After Hanbi and I exchanged greetings, I inquired about her earliest memories of Loktak. Hanbi said she was a teenager at the start of World War II. When the battle of Imphal and Kohima began, it was an incredible yet a frightening experience to see numerous Japanese warplanes fly over the lake each day while she fished. At that time, the region was undeveloped and the lake was a wetland because the water levels remained low except during monsoons. People caught native fish like Pengba, Ngaton, and Khabak, using traditional fishing techniques for shallow water. Both the fish and fishing techniques are nearly extinct today. People led herds of water buffaloes into the lake to stir up fish to ensure a big catch. Today, water buffaloes are a rare sight in Loktak.

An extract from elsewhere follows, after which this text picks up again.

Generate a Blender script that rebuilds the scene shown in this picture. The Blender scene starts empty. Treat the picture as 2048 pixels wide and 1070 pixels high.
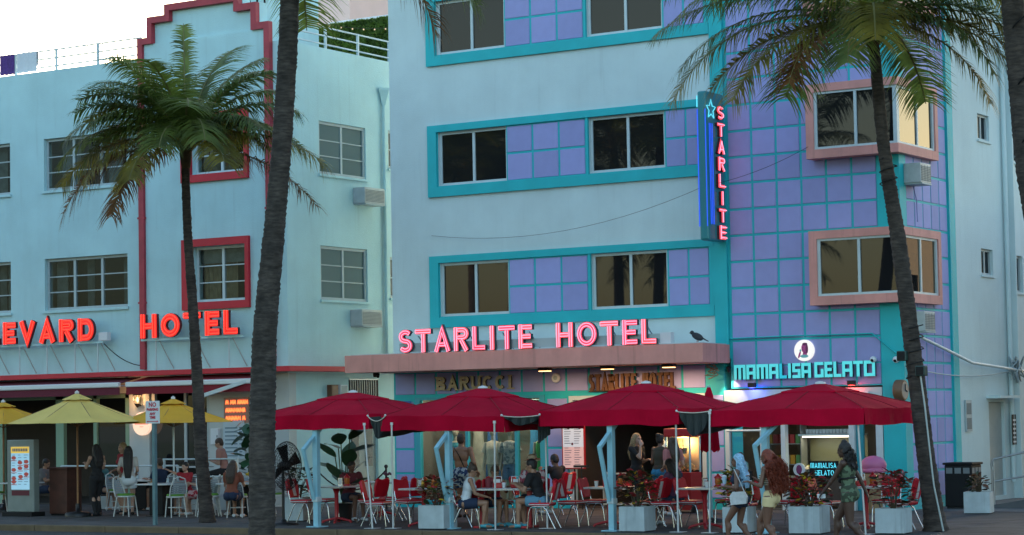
import bpy, bmesh, math, random
from math import sin, cos, pi, radians as R
from mathutils import Vector as V, Matrix as M, Quaternion
random.seed(7)
S = bpy.context.scene
COL = S.collection

# ------------------------------------------------------------------ camera, sky, sun, exposure
EXPO = 2.9
SKY = 0.10
YAW, PITCH, ROLL = R(32.2), 0.0519, 0.0183
_r = V((cos(YAW), sin(YAW), 0)); _w = V((-sin(YAW), cos(YAW), 0)); _u = V((0, 0, 1))
w2 = _w*cos(PITCH) + _u*sin(PITCH); u2 = _u*cos(PITCH) - _w*sin(PITCH)
r3 = _r*cos(ROLL) - u2*sin(ROLL); u3 = u2*cos(ROLL) + _r*sin(ROLL)
cd = bpy.data.cameras.new('camera'); cam = bpy.data.objects.new('camera', cd); COL.objects.link(cam)
cam.matrix_world = M(((r3.x, u3.x, -w2.x, 31.263), (r3.y, u3.y, -w2.y, -44.247), (r3.z, u3.z, -w2.z, 2.15), (0, 0, 0, 1)))
cd.sensor_width = 36; cd.lens = 4500/2048*36; cd.shift_y = 0.02993; cd.clip_start = 0.5; cd.clip_end = 3000
S.camera = cam
W = bpy.data.worlds.new('World'); S.world = W; W.use_nodes = True
nt = W.node_tree; bg = nt.nodes['Background']
sky = nt.nodes.new('ShaderNodeTexSky'); sky.sky_type = 'NISHITA'; sky.sun_disc = False
SUN_EL, SUN_ROT = R(7), R(-20)
sky.sun_elevation = SUN_EL; sky.sun_rotation = SUN_ROT; sky.air_density = 1.0; sky.dust_density = 2.0; sky.ozone_density = 1.5
nt.links.new(sky.outputs[0], bg.inputs[0]); bg.inputs[1].default_value = SKY
sl = bpy.data.lights.new('sun', 'SUN'); sl.energy = 2.0; sl.angle = R(0.5); sl.color = (1, 0.86, 0.7)
so = bpy.data.objects.new('sun', sl); COL.objects.link(so)
sd = V((sin(SUN_ROT)*cos(SUN_EL), cos(SUN_ROT)*cos(SUN_EL), sin(SUN_EL)))   # towards the sun
so.rotation_euler = sd.to_track_quat('Z', 'Y').to_euler(); so.location = (0, 40, 60)
S.view_settings.view_transform = 'Standard'; S.view_settings.look = 'None'
S.view_settings.exposure = EXPO; S.view_settings.gamma = 1; S.view_settings.use_curve_mapping = False
S.render.engine = 'CYCLES'; S.cycles.use_denoising = True
S.cycles.max_bounces = 6; S.cycles.diffuse_bounces = 3; S.cycles.glossy_bounces = 3; S.cycles.transparent_max_bounces = 12
S.cycles.sample_clamp_indirect = 6.0
EK = 1/2**EXPO                       # lamps are set against the exposure

# ------------------------------------------------------------------ materials
MATS = {}
def mat(name, col, rough=0.7, var=0.0, vscale=3.0, bump=0.0, bscale=60.0, metal=0.0, emit=None, es=0.0,
        streak=0.0, rnd=0.0, obj=False, spec=0.5, dirt=0.0, sheen=0.0, trans=0.0):
    if name in MATS: return MATS[name]
    m = bpy.data.materials.new(name); m.use_nodes = True; n = m.node_tree.nodes; L = m.node_tree.links
    b = n['Principled BSDF']; b.inputs['Roughness'].default_value = rough; b.inputs['Metallic'].default_value = metal
    b.inputs['Specular IOR Level'].default_value = spec
    b.inputs['Base Color'].default_value = (*col, 1)
    if trans: b.inputs['Transmission Weight'].default_value = trans
    src = None
    if obj: tc = n.new('ShaderNodeTexCoord'); pos = tc.outputs['Object']
    else: g = n.new('ShaderNodeNewGeometry'); pos = g.outputs['Position']
    cur = None
    def hsv(valsock, inp):
        h = n.new('ShaderNodeHueSaturation')
        if inp is None: h.inputs['Color'].default_value = (*col, 1)
        else: L.new(inp, h.inputs['Color'])
        L.new(valsock, h.inputs['Value']); return h.outputs[0]
    def remap(sock, lo, hi, a, c):
        r = n.new('ShaderNodeMapRange'); r.inputs[1].default_value = a; r.inputs[2].default_value = c
        r.inputs[3].default_value = lo; r.inputs[4].default_value = hi; L.new(sock, r.inputs[0]); return r.outputs[0]
    if var:
        t = n.new('ShaderNodeTexNoise'); t.inputs['Scale'].default_value = vscale; t.inputs['Detail'].default_value = 5; L.new(pos, t.inputs[0])
        cur = hsv(remap(t.outputs[0], 1-var, 1+var, .3, .7), cur)
    if streak:
        mp = n.new('ShaderNodeMapping'); mp.inputs['Scale'].default_value = (2.2, 2.2, .16); L.new(pos, mp.inputs[0])
        t = n.new('ShaderNodeTexNoise'); t.inputs['Scale'].default_value = 1.6; t.inputs['Detail'].default_value = 6; L.new(mp.outputs[0], t.inputs[0])
        cur = hsv(remap(t.outputs[0], 1-streak, 1.0, .38, .55), cur)
        mp = n.new('ShaderNodeMapping'); mp.inputs['Scale'].default_value = (5, 5, .35); L.new(pos, mp.inputs[0])
        t = n.new('ShaderNodeTexNoise'); t.inputs['Scale'].default_value = 1.3; t.inputs['Detail'].default_value = 4; L.new(mp.outputs[0], t.inputs[0])
        cur = hsv(remap(t.outputs[0], 1.0, 1-streak*3.5, .60, .74), cur)
        t = n.new('ShaderNodeTexNoise'); t.inputs['Scale'].default_value = .55; t.inputs['Detail'].default_value = 8; t.inputs['Roughness'].default_value = .7; L.new(pos, t.inputs[0])
        cur = hsv(remap(t.outputs[0], 1-streak*2, 1.03, .35, .6), cur)
    if rnd:
        oi = n.new('ShaderNodeObjectInfo')
        cur = hsv(remap(oi.outputs['Random'], 1-rnd, 1+rnd, 0, 1), cur)
    if cur is not None: L.new(cur, b.inputs['Base Color'])
    if bump:
        t = n.new('ShaderNodeTexNoise'); t.inputs['Scale'].default_value = bscale; t.inputs['Detail'].default_value = 4; L.new(pos, t.inputs[0])
        bp = n.new('ShaderNodeBump'); bp.inputs['Strength'].default_value = bump; bp.inputs['Distance'].default_value = 0.02
        L.new(t.outputs[0], bp.inputs['Height']); L.new(bp.outputs[0], b.inputs['Normal'])
    if emit:
        b.inputs['Emission Color'].default_value = (*emit, 1); b.inputs['Emission Strength'].default_value = es*EK
    MATS[name] = m; return m

def glassmat(name, refl, tint, base=(.012, .013, .015), see=0.0, rough=0.015):
    m = bpy.data.materials.new(name); m.use_nodes = True; n = m.node_tree.nodes; L = m.node_tree.links
    out = n['Material Output']; n.remove(n['Principled BSDF'])
    d = n.new('ShaderNodeBsdfDiffuse'); d.inputs[0].default_value = (*base, 1)
    g = n.new('ShaderNodeBsdfGlossy'); g.inputs[0].default_value = (*tint, 1); g.inputs[1].default_value = rough
    t = n.new('ShaderNodeBsdfTransparent'); t.inputs[0].default_value = (.86, .9, .9, 1)
    a = n.new('ShaderNodeMixShader'); a.inputs[0].default_value = see; L.new(d.outputs[0], a.inputs[1]); L.new(t.outputs[0], a.inputs[2])
    f = n.new('ShaderNodeLayerWeight'); f.inputs[0].default_value = 0.35
    r = n.new('ShaderNodeMapRange'); r.inputs[3].default_value = refl; r.inputs[4].default_value = min(1, refl*2.2); L.new(f.outputs['Fresnel'], r.inputs[0])
    b = n.new('ShaderNodeMixShader'); L.new(r.outputs[0], b.inputs[0]); L.new(a.outputs[0], b.inputs[1]); L.new(g.outputs[0], b.inputs[2])
    L.new(b.outputs[0], out.inputs[0])
    MATS[name] = m; return m

def leafmat(name, col, rough=0.5, tr=0.5):
    m = bpy.data.materials.new(name); m.use_nodes = True; n = m.node_tree.nodes; L = m.node_tree.links
    out = n['Material Output']; b = n['Principled BSDF']; b.inputs['Roughness'].default_value = rough
    tc = n.new('ShaderNodeNewGeometry'); t = n.new('ShaderNodeTexNoise'); t.inputs['Scale'].default_value = 2.3; t.inputs['Detail'].default_value = 3
    L.new(tc.outputs['Position'], t.inputs[0])
    h = n.new('ShaderNodeHueSaturation'); h.inputs['Color'].default_value = (*col, 1)
    r = n.new('ShaderNodeMapRange'); r.inputs[1].default_value = .3; r.inputs[2].default_value = .7; r.inputs[3].default_value = .55; r.inputs[4].default_value = 1.5
    L.new(t.outputs[0], r.inputs[0]); L.new(r.outputs[0], h.inputs['Value']); L.new(h.outputs[0], b.inputs['Base Color'])
    tl = n.new('ShaderNodeBsdfTranslucent'); L.new(h.outputs[0], tl.inputs[0])
    mx = n.new('ShaderNodeMixShader'); mx.inputs[0].default_value = tr; L.new(b.outputs[0], mx.inputs[1]); L.new(tl.outputs[0], mx.inputs[2])
    L.new(mx.outputs[0], out.inputs[0]); MATS[name] = m; return m

WHITE = mat('white_stucco', (.57, .70, .715), .85, .06, .8, .35, 45, streak=.018)
WHITE2 = mat('white_stucco_left_hotel', (.45, .675, .71), .85, .07, .7, .4, 40, streak=.022)
TEAL = mat('turquoise_paint', (.012, .45, .50), .6, .07, 2, .15, 50)
LILAC = mat('lilac_tile_paint', (.32, .335, .64), .7, .03, 5, .06, 60, rnd=.08)
PINK = mat('salmon_pink_paint', (.72, .32, .28), .7, .06, 1.5, .25, 60, streak=.08)
RED = mat('red_paint', (.50, .006, .025), .5, .08, 3, .1)
PIPE = mat('dull_red_pipe_paint', (.38, .035, .055), .55, .15, 4, .2)
FRAME = mat('pale_aluminium_frame', (.50, .60, .63), .45, .05, 5)
GREYF = mat('grey_window_frame', (.38, .46, .48), .55, .06, 5)
DARKI = mat('dark_interior', (.02, .018, .017), .9)
DARKW = mat('dark_wood', (.07, .022, .014), .6, .25, 6)
CURT = mat('window_curtain', (.18, .21, .19), .9, .2, 6)
BLIND = mat('roller_blind', (.30, .46, .48), .9, .05, 2)
METAL = mat('galvanised_steel', (.36, .38, .39), .38, .1, 6, metal=.8)
CHROME = mat('chrome_tube', (.62, .64, .66), .18, metal=.95)
CONC = mat('pale_concrete', (.40, .44, .45), .9, .10, 4, .4, 70)
BLACK = mat('black_plastic', (.012, .012, .013), .6, spec=.2)
BLACKM = mat('black_metal', (.02, .02, .022), .4, metal=.4)
ASPH = mat('asphalt', (.034, .038, .042), .85, .25, 1.2, .5, 120)
PAVE = mat('sidewalk_concrete', (.05, .05, .052), .85, .18, .9, .35, 40)
KERB = mat('kerb_stone', (.13, .095, .055), .85, .2, 3, .4, 50)
ALLEY = mat('alley_concrete', (.10, .105, .11), .85, .18, 1.2, .3, 30)
CANV = mat('crimson_canvas', (.40, .002, .024), .9, .16, 1.6, .55, 5, spec=.1)
CANVY = mat('faded_yellow_canvas', (.74, .54, .14), .8, .05, 2, .12, 200)
CANVO = mat('golden_yellow_canvas', (.70, .36, .015), .8, .05, 2, .12, 200)
POSTB = mat('pale_blue_painted_steel', (.26, .52, .62), .45, .08, 4)
SIGNB = mat('white_sign_face', (.66, .70, .74), .5)
REDV = mat('red_vinyl', (.50, .005, .02), .4, .08, 8, spec=.3)
WHV = mat('white_vinyl', (.55, .55, .55), .4)
REDM = mat('red_enamel', (.36, .012, .02), .4)
TABLE = mat('white_laminate', (.55, .60, .62), .3)
GOLD = mat('tarnished_brass_letter', (.40, .32, .21), .5, .2, 20, metal=.2); GOLDE = mat('dark_brass_edge', (.05, .035, .02), .6)
WOODL = mat('brown_wood_letter', (.10, .045, .02), .6, .3, 25)
GREEN = mat('green_cushion', (.10, .26, .03), .8)
RATTAN = mat('white_rattan', (.52, .54, .52), .6, .15, 40)
GL_UP = glassmat('reflective_window_glass', .036, (.95, .82, .70))
GL_SIDE = glassmat('mirror_film_glass', .20, (1, .82, .62))
GL_L = glassmat('hotel_window_glass', .007, (.9, .95, 1), see=.9)
GL_SHOP = glassmat('shop_window_glass', .012, (.9, .95, 1), see=.96)
GL_DARK = glassmat('smoked_glass', .07, (.9, .95, 1), base=(.01, .012, .013))
def em(name, col, k, base=None):
    return mat(name, base or tuple(min(.8, c*.6+.02) for c in col), .5, emit=col, es=k)
NEON_P = em('pink_neon_tube', (1, .20, .30), 2.6)
NEON_R = em('red_neon_tube', (1, .045, .022), 2.0)
NEON_B = em('blue_neon_tube', (.02, .12, 1), .75)
NEON_C = em('cyan_neon_tube', (.12, .80, 1), 1.0)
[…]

Sana marveled at how the Keibul Lamjao National Park was a common grazing, food and fuel-gathering ground for the Meiteis, the indigenous community. Much has changed over the decades due to the construction of the dam, new lake management policies and population growth, impacting the lives of the Meiteis whose livelihood have been dependent on the lake.
The Loktak Lake is the largest freshwater lake in northeastern India. Located in the state of Manipur, it is the world’s one-of-a-kind wetland ecosystem that has earned the designation of a Ramsar Protected Site of International Importance. The lake holds an immense economic, cultural, and social significance for the people of Manipur.

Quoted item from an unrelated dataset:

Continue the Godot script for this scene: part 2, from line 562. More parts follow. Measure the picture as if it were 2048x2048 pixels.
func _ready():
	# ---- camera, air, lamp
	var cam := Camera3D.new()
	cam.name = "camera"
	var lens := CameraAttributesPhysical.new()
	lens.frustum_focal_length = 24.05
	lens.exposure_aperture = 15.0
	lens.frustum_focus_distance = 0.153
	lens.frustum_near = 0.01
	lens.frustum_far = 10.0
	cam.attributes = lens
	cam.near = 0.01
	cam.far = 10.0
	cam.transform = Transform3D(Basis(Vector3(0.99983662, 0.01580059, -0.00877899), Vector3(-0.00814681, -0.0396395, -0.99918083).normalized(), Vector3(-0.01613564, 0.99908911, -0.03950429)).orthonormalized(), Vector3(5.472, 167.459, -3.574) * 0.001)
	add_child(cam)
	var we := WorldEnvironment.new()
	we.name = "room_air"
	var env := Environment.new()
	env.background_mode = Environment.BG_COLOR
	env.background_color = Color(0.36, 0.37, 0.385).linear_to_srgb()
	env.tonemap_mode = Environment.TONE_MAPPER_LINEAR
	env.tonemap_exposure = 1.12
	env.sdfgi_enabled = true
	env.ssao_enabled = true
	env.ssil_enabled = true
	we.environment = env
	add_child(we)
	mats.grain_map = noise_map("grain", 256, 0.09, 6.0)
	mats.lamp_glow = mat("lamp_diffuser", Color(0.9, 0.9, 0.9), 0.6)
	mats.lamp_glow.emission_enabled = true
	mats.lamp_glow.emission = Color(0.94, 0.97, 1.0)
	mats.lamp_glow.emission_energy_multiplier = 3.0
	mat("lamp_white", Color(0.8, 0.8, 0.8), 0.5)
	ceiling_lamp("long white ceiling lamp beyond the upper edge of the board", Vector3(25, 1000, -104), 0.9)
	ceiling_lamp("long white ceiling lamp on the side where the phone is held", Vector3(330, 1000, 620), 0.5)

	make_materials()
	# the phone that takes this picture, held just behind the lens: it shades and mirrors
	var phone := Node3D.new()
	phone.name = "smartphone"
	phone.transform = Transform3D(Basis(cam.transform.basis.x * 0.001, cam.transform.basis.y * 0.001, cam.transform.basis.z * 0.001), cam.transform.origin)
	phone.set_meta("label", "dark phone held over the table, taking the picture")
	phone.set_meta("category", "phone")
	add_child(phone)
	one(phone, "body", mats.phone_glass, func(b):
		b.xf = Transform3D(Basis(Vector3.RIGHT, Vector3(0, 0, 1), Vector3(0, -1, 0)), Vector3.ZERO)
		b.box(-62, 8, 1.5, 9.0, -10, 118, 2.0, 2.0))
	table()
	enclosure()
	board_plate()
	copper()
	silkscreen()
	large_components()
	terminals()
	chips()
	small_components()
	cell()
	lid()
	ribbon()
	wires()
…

The construction of the Ithai Hydropower Dam in 1983 elevated the water level of the Loktak wetland. It initiated the destruction of this unique wetland ecosystem. The dam permanently flooded over 83,000 hectares of farmland and pastures around the wetland, resulting in the loss of livelihoods and severely impacting the wetland’s biodiversity. The government did not provide compensation to those impacted.

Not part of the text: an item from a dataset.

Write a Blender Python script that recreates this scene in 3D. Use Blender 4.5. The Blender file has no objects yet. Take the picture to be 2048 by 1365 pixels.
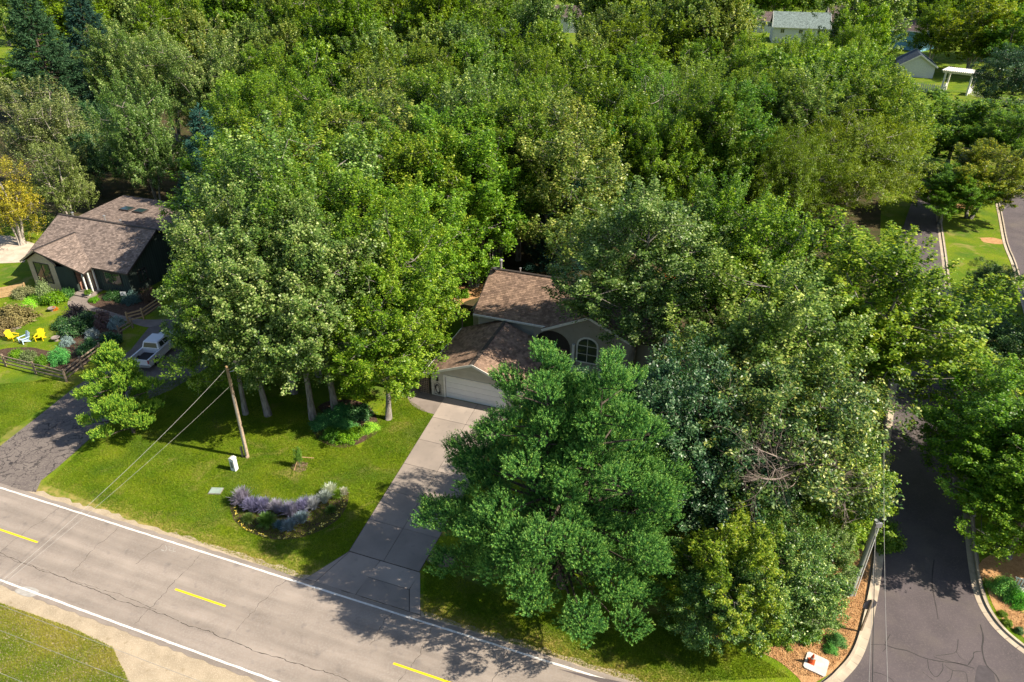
import bpy, math, random
import numpy as np
from math import radians as R, sin, cos, pi
from mathutils import Vector, Matrix

# ------------------------------------------------------------------ camera, sky, sun, exposure
scn = bpy.context.scene
col = scn.collection
F, PITCH, ROLL, CAMH = 1439.6, 0.528446, 0.0067, 36.2      # focal length in px of a 2048 px wide frame
cam_data = bpy.data.cameras.new('camera')
cam = bpy.data.objects.new('camera', cam_data); col.objects.link(cam)
cam.location = (0, 0, CAMH)
cam_data.sensor_width = 36; cam_data.lens = F / 2048 * 36
cam_data.clip_end = 4000; cam_data.clip_start = .5
cam.matrix_world = Matrix.Translation((0, 0, CAMH)) @ Matrix.Rotation(pi/2 - PITCH, 4, 'X') @ Matrix.Rotation(ROLL, 4, 'Z')
scn.camera = cam
SUN_EL, SHADOW_AZ = R(41.5), R(165.5)
sdir = Vector((-cos(SHADOW_AZ)*cos(SUN_EL), -sin(SHADOW_AZ)*cos(SUN_EL), sin(SUN_EL)))   # towards the sun
w = bpy.data.worlds.new('World'); scn.world = w; w.use_nodes = True
nt = w.node_tree; bg = nt.nodes['Background']
sky = nt.nodes.new('ShaderNodeTexSky'); sky.sky_type = 'NISHITA'; sky.sun_disc = False
sky.sun_elevation = SUN_EL; sky.sun_rotation = math.atan2(sdir.x, sdir.y)
nt.links.new(sky.outputs[0], bg.inputs[0]); bg.inputs[1].default_value = .08
ld = bpy.data.lights.new('sun', 'SUN'); ld.energy = 5; ld.angle = R(.5); ld.color = (1, .9, .74)
sun = bpy.data.objects.new('sun', ld); col.objects.link(sun)
sun.rotation_euler = sdir.to_track_quat('Z', 'Y').to_euler()
scn.view_settings.view_transform = 'Standard'; scn.view_settings.look = 'None'
scn.view_settings.exposure = 1.12; scn.view_settings.gamma = 1

# ------------------------------------------------------------------ survey helpers
def ray(px, py):
    u = (px - 1024) / F; v = -(py - 682.5) / F
    c, s = cos(ROLL), sin(ROLL); u, v = u*c - v*s, u*s + v*c
    return np.array([u, cos(PITCH) + v*sin(PITCH), -sin(PITCH) + v*cos(PITCH)])
def at(px, py, z=0.):
    """the place in the world, z metres above the ground, that a surveyed photo point shows"""
    d = ray(px, py); p = d * (CAMH - z) / (-d[2]); return Vector((p[0], p[1], z))
LA = R(-19.52); LC, LS = cos(LA), sin(LA)
def lot(a, b, z=0.):            # coordinates along / across the main road -> world
    return Vector((a*LC - b*LS, a*LS + b*LC, z))
def to_lot(p): return (p[0]*LC + p[1]*LS, -p[0]*LS + p[1]*LC)

# ------------------------------------------------------------------ materials
MATS = {}
def mat(name, base, rough=.8, spec=.3, var=None, scale=4., detail=6., stretch=(1, 1, 1), bump=0., bscale=40., metal=0., attr=False, spots=None):
    if name in MATS: return MATS[name]
    m = bpy.data.materials.new(name); m.use_nodes = True; MATS[name] = m
    n = m.node_tree; N = n.nodes; L = n.links; P = N['Principled BSDF']
    P.inputs['Roughness'].default_value = rough; P.inputs['Specular IOR Level'].default_value = spec
    P.inputs['Metallic'].default_value = metal
    tc = N.new('ShaderNodeTexCoord'); mp = N.new('ShaderNodeMapping'); mp.inputs['Scale'].default_value = stretch
    L.new(tc.outputs['Object'], mp.inputs[0])
    rgb = N.new('ShaderNodeRGB'); rgb.outputs[0].default_value = (*base, 1); out = rgb.outputs[0]
    if var is None: var = tuple(c*.8 for c in base)
    def mixin(fac, cur, colr):
        mx = N.new('ShaderNodeMix'); mx.data_type = 'RGBA'
        L.new(fac, mx.inputs[0]); L.new(cur, mx.inputs[6]); mx.inputs[7].default_value = (*colr, 1); return mx.outputs[2]
    def noise(sc, det, lo, hi, src=None):
        t = N.new('ShaderNodeTexNoise'); t.inputs['Scale'].default_value = sc; t.inputs['Detail'].default_value = det
        L.new(src or mp.outputs[0], t.inputs[0])
        r = N.new('ShaderNodeMapRange'); r.inputs[1].default_value = lo; r.inputs[2].default_value = hi
        L.new(t.outputs[0], r.inputs[0]); return r.outputs[0]
    out = mixin(noise(scale, detail, .35, .65), out, var)
    for sp in (spots or []):        # (colour, scale, lo, hi)
        out = mixin(noise(sp[1], 8, sp[2], sp[3]), out, sp[0])
    if attr:                        # random tone of each piece, stored on its faces
        a = N.new('ShaderNodeAttribute'); a.attribute_name = 'v'
        r = N.new('ShaderNodeMapRange'); r.inputs[3].default_value = .62; r.inputs[4].default_value = 1.3
        L.new(a.outputs['Fac'], r.inputs[0])
        vm = N.new('ShaderNodeVectorMath'); vm.operation = 'SCALE'; L.new(out, vm.inputs[0]); L.new(r.outputs[0], vm.inputs['Scale']); out = vm.outputs[0]
    L.new(out, P.inputs['Base Color'])
    if bump:
        t = N.new('ShaderNodeTexNoise'); t.inputs['Scale'].default_value = bscale; t.inputs['Detail'].default_value = 5
        L.new(tc.outputs['Object'], t.inputs[0])
        b = N.new('ShaderNodeBump'); b.inputs['Strength'].default_value = bump; b.inputs['Distance'].default_value = .05
        L.new(t.outputs[0], b.inputs['Height']); L.new(b.outputs[0], P.inputs['Normal'])
    return m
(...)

More than 100,000 people through 55 communities directly or indirectly depend on this ecosystem for their food and livelihood. Over the decades, the dam has altered the hydrology and ecology of the Loktak wetland, while continuing to pose threats to the food security of the indigenous community.
Almost two-thirds of the lake’s 236.21 square kilometers consist of numerous round green islands of biomass called “phumdi.” They are home to over 230 species of aquatic plants—many of which are edible, over 100 species of birds, some 425 species of animals, an endangered species called “dancing deer,” the Keibul Lamjao wildlife refuge, and indigenous people.
Phumdis are critical to this ecosystem because they play a role in water cleansing, nutrient absorption, flood control, and carbon sequestration. They change in shape and size according to the season as well as move around the lake surface, making the ecosystem unique.
The villages around Loktak Lake experienced unprecedented flooding this year. The people I interviewed unflinchingly told me that flooding in the Loktak region is an outcome of building the Ithai Dam across the Manipur River, and climate change has further aggravated this decades-long ecological disaster. People of Loktak call the Ithai barrage "a dam of sorrows." In recent years the indigenous people and local non-profits have made a joint effort demanding the removal of the dam. In August 2017, the state Chief Minister Biren Singh formally urged Prime Minister Narendra Modi to consider the decommissioning of the Ithai Dam as a permanent solution to the ecological disaster.